Postanowiła, że da sobie spokój, ale nie wytrwała w tym
długo. Coś wyraźnie zmuszało ją do ponownych odwiedzin, nawet jeśli nie miałyby
zaowocować w żaden sposób. I rzeczywiście – następna wizyta przyniosła ze sobą
jedynie zawód i smutek, albowiem roślin już nie było na miejscu. Nie dostrzegła
ani jednej z tych, które pamiętała, nie czuła także ich obecności. Siadła na
ziemi i zastygła na dłuższy moment. Jej ciało zaczął porastać bluszcz, który
zacisnął się wokół szyi i pasa, ale dziewczyna pozwoliła mu stać się kukiełką.
Nie miała siły się bronić. W tamtym momencie poczuła, że jej serce naprawdę
należy do tego miejsca, nigdzie indziej. W jednej chwili zapragnęła wykrzyczeć
wszystkie możliwe przeprosiny i błagać o przebaczenie, ale nie wydała z siebie
żadnego dźwięku. Pozwoliła bluszczowi zaciskać się coraz mocniej, tworząc z
niego i swojego żalu coś na kształt jedności. Uświadomiła sobie, że to poprawna
kolej rzeczy i jest w stanie całkowicie oddać się temu miejscu, poświęcić czas,
serce, duszę i umysł na nowo, naprawić szkody.
Nie zdała sobie sprawy z tego, że zamknęła oczy i
pochłonęła ją ciemność. Trwała w niej dobre parę dni, ale ziemia dostarczała
jej odpowiednich składników, przez co nie stała jej się krzywda. Po przebudzeniu
zaczęła szeptać, głaszcząc źdźbła trawy, a nawet sam bluszcz. Stała się łagodna
i odnalazła w sobie pokłady energii oraz ciepła, które zapragnęła oddać
roślinom i ogrodowi. Jej dotyk stał się kojący, a słowa zdawały się tchnąć
nadzieję w otaczające ją istoty. W końcu dotarło do niej, że to jedyny i
odpowiedni sposób kontaktu po tym, do czego doprowadziła. Odnalazła właściwą
drogę i postanowiła na niej pozostać. Po dłuższym szepcie została wypuszczona z
objęć bluszczu i udała się do domu.
Kolejnego dnia wpadła do ogrodu zadyszana, a na jej
twarzy pojawiły się promienie słoneczne, gdy stanęła w odpowiednim punkcie.

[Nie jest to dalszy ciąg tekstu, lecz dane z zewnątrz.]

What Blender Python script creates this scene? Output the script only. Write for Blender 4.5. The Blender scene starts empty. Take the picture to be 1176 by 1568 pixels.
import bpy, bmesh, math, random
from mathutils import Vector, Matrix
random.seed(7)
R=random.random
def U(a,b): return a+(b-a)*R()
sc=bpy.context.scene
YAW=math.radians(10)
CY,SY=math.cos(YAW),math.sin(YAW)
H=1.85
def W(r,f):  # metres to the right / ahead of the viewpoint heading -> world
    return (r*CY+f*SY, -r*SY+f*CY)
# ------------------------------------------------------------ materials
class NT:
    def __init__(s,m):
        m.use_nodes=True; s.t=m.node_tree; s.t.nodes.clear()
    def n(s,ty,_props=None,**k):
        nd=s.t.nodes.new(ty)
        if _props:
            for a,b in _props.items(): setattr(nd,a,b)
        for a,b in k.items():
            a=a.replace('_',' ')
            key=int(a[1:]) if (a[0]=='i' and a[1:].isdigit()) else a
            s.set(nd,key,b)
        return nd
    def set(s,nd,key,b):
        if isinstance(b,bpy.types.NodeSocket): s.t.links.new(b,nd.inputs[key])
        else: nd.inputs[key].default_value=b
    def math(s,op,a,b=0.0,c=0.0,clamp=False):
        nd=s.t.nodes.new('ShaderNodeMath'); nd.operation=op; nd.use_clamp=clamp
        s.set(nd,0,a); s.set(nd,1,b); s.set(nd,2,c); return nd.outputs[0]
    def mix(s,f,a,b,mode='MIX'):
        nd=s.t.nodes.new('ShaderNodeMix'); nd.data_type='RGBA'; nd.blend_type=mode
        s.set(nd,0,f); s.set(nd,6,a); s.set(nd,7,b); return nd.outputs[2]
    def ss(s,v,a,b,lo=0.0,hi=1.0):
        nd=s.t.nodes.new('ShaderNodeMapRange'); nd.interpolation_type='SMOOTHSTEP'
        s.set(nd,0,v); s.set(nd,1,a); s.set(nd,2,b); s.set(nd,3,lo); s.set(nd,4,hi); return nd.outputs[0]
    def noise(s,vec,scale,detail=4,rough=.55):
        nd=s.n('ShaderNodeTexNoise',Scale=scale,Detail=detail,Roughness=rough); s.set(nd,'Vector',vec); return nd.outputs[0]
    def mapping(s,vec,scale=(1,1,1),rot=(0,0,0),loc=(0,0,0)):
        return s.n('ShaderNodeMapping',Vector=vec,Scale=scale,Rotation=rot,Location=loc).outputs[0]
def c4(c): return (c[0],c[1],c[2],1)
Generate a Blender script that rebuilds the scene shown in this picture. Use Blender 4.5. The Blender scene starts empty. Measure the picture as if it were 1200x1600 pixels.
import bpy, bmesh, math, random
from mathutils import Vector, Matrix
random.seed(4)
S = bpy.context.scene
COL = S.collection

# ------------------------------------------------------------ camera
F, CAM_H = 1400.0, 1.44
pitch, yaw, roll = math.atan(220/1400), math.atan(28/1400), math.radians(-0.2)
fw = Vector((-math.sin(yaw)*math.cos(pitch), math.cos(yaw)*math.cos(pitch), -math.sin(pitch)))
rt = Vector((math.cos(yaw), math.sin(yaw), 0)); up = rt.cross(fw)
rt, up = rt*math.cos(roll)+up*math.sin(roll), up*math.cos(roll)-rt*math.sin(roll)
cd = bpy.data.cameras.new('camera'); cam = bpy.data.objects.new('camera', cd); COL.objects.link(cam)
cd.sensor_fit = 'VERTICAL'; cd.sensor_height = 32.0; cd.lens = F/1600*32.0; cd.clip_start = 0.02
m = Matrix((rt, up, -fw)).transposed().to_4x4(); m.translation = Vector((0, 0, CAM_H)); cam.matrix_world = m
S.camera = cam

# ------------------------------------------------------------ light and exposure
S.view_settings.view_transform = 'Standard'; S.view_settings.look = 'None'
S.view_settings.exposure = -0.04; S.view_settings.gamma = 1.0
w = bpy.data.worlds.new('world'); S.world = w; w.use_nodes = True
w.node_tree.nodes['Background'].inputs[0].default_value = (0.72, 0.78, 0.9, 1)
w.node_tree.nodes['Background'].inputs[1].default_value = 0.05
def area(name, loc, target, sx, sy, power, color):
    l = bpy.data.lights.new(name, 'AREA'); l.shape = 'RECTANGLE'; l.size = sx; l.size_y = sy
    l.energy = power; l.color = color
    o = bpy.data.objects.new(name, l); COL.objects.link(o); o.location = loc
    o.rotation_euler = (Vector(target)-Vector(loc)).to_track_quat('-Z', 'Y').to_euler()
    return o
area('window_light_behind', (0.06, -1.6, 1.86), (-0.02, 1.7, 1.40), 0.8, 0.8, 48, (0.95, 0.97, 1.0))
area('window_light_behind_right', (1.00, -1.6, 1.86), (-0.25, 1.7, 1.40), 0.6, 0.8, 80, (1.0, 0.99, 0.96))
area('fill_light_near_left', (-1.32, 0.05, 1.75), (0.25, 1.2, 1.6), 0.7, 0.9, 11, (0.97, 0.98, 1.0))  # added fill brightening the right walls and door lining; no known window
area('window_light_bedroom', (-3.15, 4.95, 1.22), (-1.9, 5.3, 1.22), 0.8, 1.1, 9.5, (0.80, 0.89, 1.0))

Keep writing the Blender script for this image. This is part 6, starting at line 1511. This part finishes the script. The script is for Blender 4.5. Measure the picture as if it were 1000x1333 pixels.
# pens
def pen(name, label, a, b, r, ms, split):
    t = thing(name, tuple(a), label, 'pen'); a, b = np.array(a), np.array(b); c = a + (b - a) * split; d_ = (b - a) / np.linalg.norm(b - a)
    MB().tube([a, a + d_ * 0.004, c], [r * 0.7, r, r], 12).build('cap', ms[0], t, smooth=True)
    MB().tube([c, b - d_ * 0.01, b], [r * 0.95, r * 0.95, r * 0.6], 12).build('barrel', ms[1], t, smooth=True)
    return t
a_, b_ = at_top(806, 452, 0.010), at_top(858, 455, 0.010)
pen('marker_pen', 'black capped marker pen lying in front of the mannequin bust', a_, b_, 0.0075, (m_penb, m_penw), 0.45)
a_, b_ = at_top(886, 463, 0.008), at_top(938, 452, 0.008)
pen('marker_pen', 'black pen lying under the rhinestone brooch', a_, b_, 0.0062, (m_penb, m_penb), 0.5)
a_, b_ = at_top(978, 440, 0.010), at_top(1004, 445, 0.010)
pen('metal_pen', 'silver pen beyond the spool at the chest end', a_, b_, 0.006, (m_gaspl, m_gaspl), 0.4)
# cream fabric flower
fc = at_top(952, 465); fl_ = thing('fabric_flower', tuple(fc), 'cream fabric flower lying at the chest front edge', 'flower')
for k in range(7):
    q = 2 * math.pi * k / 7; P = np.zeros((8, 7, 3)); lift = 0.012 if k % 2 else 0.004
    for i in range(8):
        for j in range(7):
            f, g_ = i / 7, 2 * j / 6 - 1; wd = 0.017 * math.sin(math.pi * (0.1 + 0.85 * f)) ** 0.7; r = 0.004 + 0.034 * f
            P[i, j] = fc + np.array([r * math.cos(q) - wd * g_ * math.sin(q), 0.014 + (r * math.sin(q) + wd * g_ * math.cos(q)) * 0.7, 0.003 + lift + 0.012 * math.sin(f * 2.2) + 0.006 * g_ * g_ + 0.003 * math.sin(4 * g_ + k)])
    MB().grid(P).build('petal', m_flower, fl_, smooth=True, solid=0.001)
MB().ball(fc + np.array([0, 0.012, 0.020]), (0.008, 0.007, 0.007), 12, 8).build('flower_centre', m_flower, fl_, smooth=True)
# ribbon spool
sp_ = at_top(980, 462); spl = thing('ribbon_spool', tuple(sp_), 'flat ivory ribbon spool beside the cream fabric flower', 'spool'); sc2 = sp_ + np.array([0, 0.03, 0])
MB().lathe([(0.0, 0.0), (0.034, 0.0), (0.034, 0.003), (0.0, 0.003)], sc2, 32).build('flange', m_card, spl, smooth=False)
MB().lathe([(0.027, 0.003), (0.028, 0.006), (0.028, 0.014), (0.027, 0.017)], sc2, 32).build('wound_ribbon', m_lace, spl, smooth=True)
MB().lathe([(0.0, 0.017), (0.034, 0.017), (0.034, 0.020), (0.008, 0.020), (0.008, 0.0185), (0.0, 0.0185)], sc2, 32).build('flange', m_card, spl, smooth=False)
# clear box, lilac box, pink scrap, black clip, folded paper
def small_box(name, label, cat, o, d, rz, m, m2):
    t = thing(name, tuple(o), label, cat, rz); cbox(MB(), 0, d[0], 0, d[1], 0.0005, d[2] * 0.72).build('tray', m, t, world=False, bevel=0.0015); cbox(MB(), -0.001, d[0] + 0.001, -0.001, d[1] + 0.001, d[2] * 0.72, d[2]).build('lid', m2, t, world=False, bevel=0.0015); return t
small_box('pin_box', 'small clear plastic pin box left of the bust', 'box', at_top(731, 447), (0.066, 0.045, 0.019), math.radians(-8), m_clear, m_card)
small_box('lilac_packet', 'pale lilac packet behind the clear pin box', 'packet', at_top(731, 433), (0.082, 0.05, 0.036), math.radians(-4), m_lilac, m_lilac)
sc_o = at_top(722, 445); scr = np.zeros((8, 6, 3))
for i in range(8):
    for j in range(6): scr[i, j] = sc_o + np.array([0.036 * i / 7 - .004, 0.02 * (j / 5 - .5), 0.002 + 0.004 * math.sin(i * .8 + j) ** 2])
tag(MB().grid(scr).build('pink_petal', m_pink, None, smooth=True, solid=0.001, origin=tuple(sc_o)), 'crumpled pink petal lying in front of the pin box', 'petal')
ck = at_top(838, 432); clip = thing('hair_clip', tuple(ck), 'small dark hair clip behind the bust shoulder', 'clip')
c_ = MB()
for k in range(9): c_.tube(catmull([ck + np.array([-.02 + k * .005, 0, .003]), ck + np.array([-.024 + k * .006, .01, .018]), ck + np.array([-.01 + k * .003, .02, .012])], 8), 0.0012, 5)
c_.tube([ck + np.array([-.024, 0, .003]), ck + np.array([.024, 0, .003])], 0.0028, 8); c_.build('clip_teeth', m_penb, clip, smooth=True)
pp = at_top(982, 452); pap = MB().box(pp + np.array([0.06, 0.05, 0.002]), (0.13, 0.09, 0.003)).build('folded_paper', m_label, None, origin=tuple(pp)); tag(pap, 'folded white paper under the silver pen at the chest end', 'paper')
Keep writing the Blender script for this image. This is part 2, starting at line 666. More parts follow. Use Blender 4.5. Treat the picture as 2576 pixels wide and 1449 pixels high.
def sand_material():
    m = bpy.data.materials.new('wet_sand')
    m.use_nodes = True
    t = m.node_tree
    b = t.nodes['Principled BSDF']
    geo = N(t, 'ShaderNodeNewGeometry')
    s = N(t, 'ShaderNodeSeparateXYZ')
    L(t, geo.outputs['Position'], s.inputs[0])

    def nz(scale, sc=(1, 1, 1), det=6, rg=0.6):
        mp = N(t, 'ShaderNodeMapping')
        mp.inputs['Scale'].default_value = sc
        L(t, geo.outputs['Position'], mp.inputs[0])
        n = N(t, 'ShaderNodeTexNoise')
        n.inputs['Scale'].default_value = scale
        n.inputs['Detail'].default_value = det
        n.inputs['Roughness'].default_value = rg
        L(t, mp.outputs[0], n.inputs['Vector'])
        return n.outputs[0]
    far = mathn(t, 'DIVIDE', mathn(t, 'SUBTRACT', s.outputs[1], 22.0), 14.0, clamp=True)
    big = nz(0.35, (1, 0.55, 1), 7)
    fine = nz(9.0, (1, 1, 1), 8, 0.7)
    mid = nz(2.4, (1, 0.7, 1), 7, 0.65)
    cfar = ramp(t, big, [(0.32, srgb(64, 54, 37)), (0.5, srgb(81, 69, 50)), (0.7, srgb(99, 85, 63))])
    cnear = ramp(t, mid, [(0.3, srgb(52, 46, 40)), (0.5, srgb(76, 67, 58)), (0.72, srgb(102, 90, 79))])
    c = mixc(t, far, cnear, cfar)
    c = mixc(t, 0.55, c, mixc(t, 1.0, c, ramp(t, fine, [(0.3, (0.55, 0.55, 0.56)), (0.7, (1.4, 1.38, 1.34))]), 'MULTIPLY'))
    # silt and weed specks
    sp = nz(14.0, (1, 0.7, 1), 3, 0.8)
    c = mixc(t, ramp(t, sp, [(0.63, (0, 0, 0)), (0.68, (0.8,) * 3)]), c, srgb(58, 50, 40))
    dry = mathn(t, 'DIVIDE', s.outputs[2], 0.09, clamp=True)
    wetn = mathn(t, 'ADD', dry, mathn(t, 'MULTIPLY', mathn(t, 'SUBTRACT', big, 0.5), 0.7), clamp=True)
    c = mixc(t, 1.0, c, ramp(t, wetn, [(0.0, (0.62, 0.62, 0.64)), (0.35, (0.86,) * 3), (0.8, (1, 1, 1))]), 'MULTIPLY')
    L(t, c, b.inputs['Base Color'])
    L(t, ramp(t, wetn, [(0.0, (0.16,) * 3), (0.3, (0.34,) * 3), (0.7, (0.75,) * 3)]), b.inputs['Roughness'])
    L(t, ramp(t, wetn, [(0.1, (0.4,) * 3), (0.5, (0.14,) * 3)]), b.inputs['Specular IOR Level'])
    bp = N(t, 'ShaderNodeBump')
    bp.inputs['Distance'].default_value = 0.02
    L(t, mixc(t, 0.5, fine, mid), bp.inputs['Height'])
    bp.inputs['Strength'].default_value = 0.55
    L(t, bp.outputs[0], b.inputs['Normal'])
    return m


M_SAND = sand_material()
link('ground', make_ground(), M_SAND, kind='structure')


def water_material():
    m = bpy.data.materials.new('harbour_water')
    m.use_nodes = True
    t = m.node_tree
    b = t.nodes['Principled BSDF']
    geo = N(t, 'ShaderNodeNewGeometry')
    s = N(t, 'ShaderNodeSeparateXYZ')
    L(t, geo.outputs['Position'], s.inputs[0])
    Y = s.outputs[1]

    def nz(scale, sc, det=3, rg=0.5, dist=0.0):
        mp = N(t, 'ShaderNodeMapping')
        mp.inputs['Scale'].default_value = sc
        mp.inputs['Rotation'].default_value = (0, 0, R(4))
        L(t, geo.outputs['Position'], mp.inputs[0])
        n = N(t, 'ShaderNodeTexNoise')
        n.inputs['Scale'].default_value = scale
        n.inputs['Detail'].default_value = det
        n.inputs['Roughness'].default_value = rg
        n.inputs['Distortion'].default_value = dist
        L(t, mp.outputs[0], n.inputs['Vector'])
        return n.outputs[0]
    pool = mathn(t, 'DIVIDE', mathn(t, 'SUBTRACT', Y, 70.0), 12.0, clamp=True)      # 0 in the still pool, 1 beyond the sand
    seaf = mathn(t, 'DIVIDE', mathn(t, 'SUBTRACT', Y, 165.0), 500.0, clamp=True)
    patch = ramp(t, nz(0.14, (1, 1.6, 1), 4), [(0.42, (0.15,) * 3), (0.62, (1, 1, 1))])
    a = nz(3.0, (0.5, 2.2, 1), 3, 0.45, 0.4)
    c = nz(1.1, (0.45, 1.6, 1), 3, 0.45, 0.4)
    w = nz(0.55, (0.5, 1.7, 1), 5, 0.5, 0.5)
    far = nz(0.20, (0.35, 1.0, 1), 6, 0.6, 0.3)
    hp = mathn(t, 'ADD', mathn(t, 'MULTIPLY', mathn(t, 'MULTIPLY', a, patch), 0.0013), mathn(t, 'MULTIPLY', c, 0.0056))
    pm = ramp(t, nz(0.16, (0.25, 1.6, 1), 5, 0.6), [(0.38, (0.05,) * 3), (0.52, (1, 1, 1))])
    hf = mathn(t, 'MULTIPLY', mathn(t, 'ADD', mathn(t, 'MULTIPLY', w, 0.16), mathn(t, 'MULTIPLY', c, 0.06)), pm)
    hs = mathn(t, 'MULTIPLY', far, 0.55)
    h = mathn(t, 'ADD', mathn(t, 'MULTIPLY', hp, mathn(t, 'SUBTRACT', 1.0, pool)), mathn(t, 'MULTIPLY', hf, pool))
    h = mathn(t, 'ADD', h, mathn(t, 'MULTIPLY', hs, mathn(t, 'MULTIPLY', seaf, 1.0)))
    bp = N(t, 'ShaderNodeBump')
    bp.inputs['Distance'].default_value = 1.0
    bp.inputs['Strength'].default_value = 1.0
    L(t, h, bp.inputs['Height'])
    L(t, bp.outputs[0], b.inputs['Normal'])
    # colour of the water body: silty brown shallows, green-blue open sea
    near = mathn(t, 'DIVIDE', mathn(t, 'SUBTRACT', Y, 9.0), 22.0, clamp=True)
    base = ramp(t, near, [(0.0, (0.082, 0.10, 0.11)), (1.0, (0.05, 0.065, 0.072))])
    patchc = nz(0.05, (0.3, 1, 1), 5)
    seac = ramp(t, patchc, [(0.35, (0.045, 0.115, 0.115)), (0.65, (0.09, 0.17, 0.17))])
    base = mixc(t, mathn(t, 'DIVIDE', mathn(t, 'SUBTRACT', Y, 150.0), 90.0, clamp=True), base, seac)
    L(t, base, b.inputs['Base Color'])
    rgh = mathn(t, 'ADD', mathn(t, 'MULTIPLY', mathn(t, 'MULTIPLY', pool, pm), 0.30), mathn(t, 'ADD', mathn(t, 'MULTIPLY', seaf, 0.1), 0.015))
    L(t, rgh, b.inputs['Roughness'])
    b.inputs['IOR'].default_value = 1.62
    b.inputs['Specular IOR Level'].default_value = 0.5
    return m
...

Poczuła, że miejsce znów posiada pozytywną aurę i niemalże zaczęła chłonąć ją
całą sobą, fizycznie i psychicznie. Zwróciła się do roślin, starając trzymać
się odpowiedni dystans, ale te same przybliżały się do jej umysłu i serca, znów
ochoczo rozmawiając, dzieląc sekrety i ciesząc się samą obecnością dziewczyny.
Dało się nawet dostrzec wyraźne zmiany w poszczególnych istotach, jak gdyby
rozkwitały w trakcie coraz to głębszego kontaktu z dawną towarzyszką. Ich barwy
nabrały żywszych odcieni, a ruchy stały się bardziej energiczne. Ogród zdawał
się rozkwitać tak szybko, jak jeszcze nigdy. I nikt nie był w stanie określić,
co tak naprawdę o tym zadecydowało.
Może i bajkowe oraz banalne, ale symboliczne.
Nie każdy człowiek egzystuje bowiem w ludzkiej powłoce.
Nie każdy człowiek egzystuje bowiem w ludzkiej powłoce.